Kemudian lagi ada pendekatan media, televisi, radio, internet, media sosial, buku-buku, selebaran, dan lainnya. Mereka memakai media-media itu, karena masyarakat sekarang sangat bergantung kepada media, kemajuan tekhnologi juga luar biasa, oleh mereka ini sangat dimanfaatkan untuk menyebarkan ajaran mereka. Tidak sedikit orang-orang yang terpengaruh ajaran-ajaran itu karena menonton televisi, mendengarkan radio, kemudian juga karena membaca tulisan-tulisan mereka. Itu jangan diremehkan dahsyatnya pengaruh media.
Ketiga, pendekatan ekonomi, pemberian santunan kepada ustadz-ustadz, tokoh-tokoh masyarakat, pada jamaah murid-murid mereka, tunjangan ekonominya luar biasa. Termasuk juga beasiswa-beasiswanya luar biasa.
Langkah-langkah antisipatif yang perlu kita lakukan?
Nah jadi langkah-langkah yang perlu kita lakukan, karena sarana mereka gunakan di antaranya melalui media, dan sarana tehnologi untuk menyampaikan informasi, maka yang paling bisa kita lakukan adalah melakukan counter informasi. Artinya kita memberikan pencerahan kepada masyarakat tentang pamahaman mereka, juga tentang hujah-hujah Ahlusunah, itu sangat penting.
Karena sesuatu yang tidak siap dilakukan oleh aliran-aliran di luar Ahlusunah wal Jamaah, itu ketika mereka diajak dialog dan diskusi secara ilmiah, mereka biasanya tidak siap. Mengapa tidak siap? Pemikiran itu kan ada dua; ada pemikiran yang lurus, ada yang tidak lurus. Kalau Pemikiran yang lurus itu mudah dicerna dan bisa disampaikan dengan hujah dan argument kuat. Kalau pemikiran yang tidak lurus, itu biasanya disampaikan dengan doktrin, propaganda, atau cara-cara kekerasan. Nah mereka ini kan pemikiran yang tidak lurus, kalau diajak lurus-lurusan ya mereka akan ketemu kekeliruannya. Karena seperti penulisan buku-buku, tulisan di media, kajian di radio dan televisi kita juga harus melakukan. Karena strategi mengalahkan musuh harus mengugunakan senjata dan cara yang seimbang. Kalau musuh pakai pistol kita jangan pakai celurit, kalau perlu kita pakai tank.

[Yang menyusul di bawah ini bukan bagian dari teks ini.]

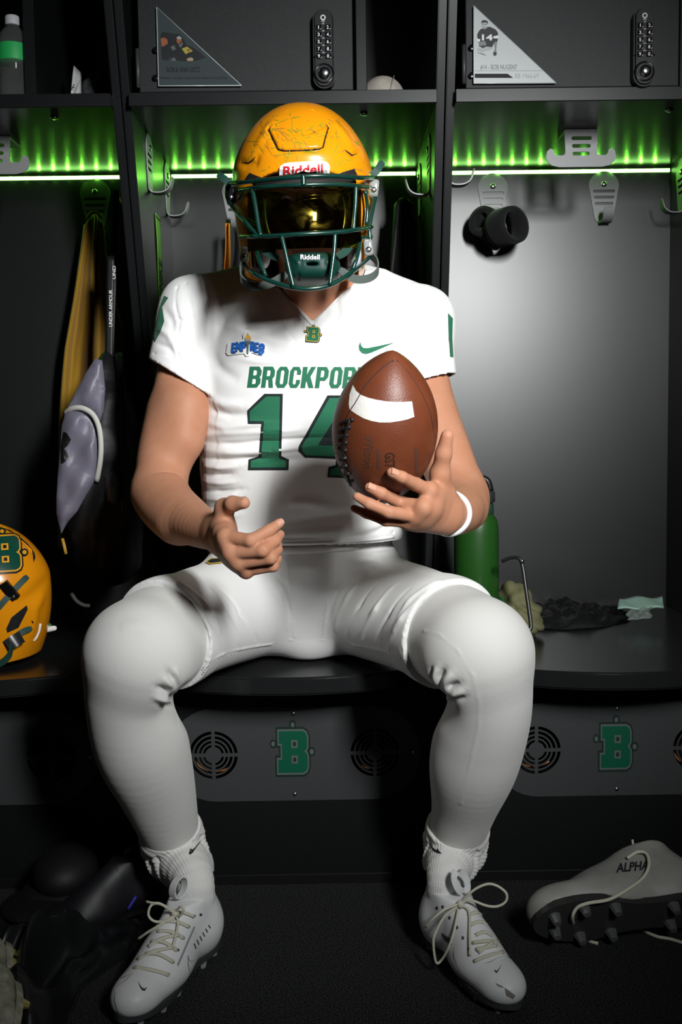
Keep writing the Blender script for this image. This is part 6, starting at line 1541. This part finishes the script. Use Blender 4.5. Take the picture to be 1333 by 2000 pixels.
# ---- floor, right: silver soled cleat on its side
sc_ = thing('silver_cleat', 'grey cleat lying on its side at the right, silver sole showing, ALPHA on the upper', 'cleat', tuple(floor_at(1200, 1830)))
Ms, _ = frame_from((0, 0, 0), (-1, -.10, -.02), up=(.0, .93, .36))
UPG = mat('dull grey white upper', (.33, .335, .31), .5, bump=(600, .25), var=(30, .25, (.26, .26, .23)))
pc = floor_at(1232, 1838); us, tfs = rest_shoe(sc_, Ms, (pc[0], pc[1]+.03), 1.12, UPG, SMOKE, CHROME, 1)
ubv = bvh_of(us)
me = textfit('ALPHA', 1204, 1684, 1268, 1702, offset=.025, shear=.15)
for v in me.vertices: v.co[1] -= (v.co[0]-1236)*.10
decal('name_print', me, ubv, BLACKI, us, 5, .0010)
for x0, y0, x1, y1 in ((1105, 1740, 1145, 1765), (1140, 1725, 1190, 1752)): pass
tube('lace', [at(1236, 1640, 1.86), at(1238, 1655, 1.86), at(1241, 1672, 1.85)], .0022, LACEM, sc_, 8)
fl_ = lambda x, y: floor_at(x, y, .003)
lp = [at(1226, 1676, 1.83), at(1246, 1664, 1.79), at(1264, 1668, 1.76), at(1268, 1692, 1.735), at(1255, 1716, 1.72), at(1225, 1738, 1.71), at(1190, 1757, 1.705), at(1150, 1764, 1.705), at(1127, 1774, 1.715), at(1119, 1796, 1.735), fl_(1130, 1822), fl_(1150, 1837), fl_(1169, 1843)]
sbv = [ubv]+[bvh_of(c) for c in us.children if c.name.startswith(('sole',))]+[bvh_of(c) for c in sc_.children if c.name.startswith('sole')]
for i_, q_ in enumerate(lp[:10]):
    pp = pxof(q_); hs = [b_.ray_cast(Vector(CAM), Vector(ray(*pp))) for b_ in sbv]; hs = [h_[0].y for h_ in hs if h_[0] is not None]
    if hs: lp[i_] = at(pp[0], pp[1], min(hs)-.010)
tube('lace', lp, .0030, LACEM, sc_, 8, smooth=5)
tube('lace', [fl_(1245, 1811), fl_(1280, 1828), fl_(1310, 1834), fl_(1345, 1845)], .0030, LACEM, sc_, 8, smooth=5)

Bagaimana Ustadz melihat usaha-usaha yang telah kita lakukan salama ini?
Sebenarnya sudah bagus, tapi saya rasa masih sangat kurang. Coba ya kalau kita ke Gramedia dan ke Gunung Agung, ternyata didominasi buku-buku Wahabi, buku Syiah. Buku-buku dari kalangan pesantren, buku-buku ASWAJA hampir tidak ada. Kita kalah di situ juga kalah di dana. Mereka sebenarnya minoritas tapi dananya luar biasa sehingga bisa melakukan apa saja, dan mendanai aktivitas apa saja.
Selama ini kesannya kita terlalu divensif, bertahan?
Terus terang memang kebanyakan dari kelompok-kelompok kita ketika menghadapi aliran-aliran dari luar lebih banyak yang bertahan, padahal menyerang itu lebih bagus. Tapi walaupun bertahan itu sudah banyak hasilnya. Kita ini kan karena tidak bergerak, jika kita ini bergerak, akan habis nanti berbagai aliran-aliran di luar Ahlusunah wal Jamaah itu.